The World Bank has stressed on the fact that India needs to reduce import tariffs and implement regulatory reforms in order to enhance foreign investments and sustainable economic development. In its latest Economic Memorandum on India, the global financial institution said that high trade costs—which are mainly attributed to high import tariffs and non-tariff barriers—are restricting India’s trade openness and its participation in global value chains (GVCs).
As stated by the World Bank, the Gross National Income (GNI) per capita in India was $2,540 in 2023. To achieve the high-income country status by 2047, the per capita income of the country has to rise to almost eight times the current levels. The report also pointed out that high economic growth rate for at least 2 decades is rather rare and rather elusive phenomenon that has eluded most countries.
It has been observed that over the past decade, India’s trade openness has decreased; exports and imports of goods and services as a share of GDP was 46% in 2023, lower than its peak of 56% in 2012. This is despite the fact that the country has made significant improvements in Information Technology and Business Process Outsourcing (BPO) services, the overall trade share has dropped due to restrictive trade policies.

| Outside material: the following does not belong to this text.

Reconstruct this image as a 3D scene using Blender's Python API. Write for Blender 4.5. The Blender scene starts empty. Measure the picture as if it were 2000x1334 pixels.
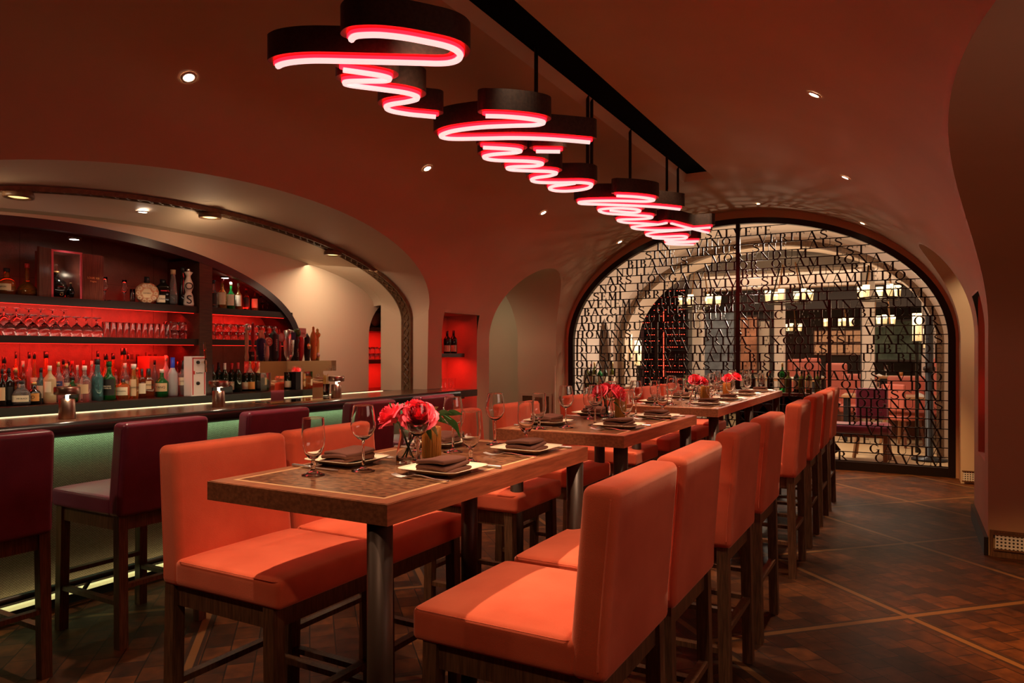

The World Bank stressed that countries moving up the income levels to high from low and middle income categories have been more open in trade. It advised India to cut down on time lost in customs, enhance policy consistency and eliminate policy induced constraints to create a better business environment.
The World Bank/IFC thus believes that, by easing trade restrictions and promoting an open economy, India has a lot of potential to enhance investments, participate more effectively in GVCs and sustain economic development in the long run.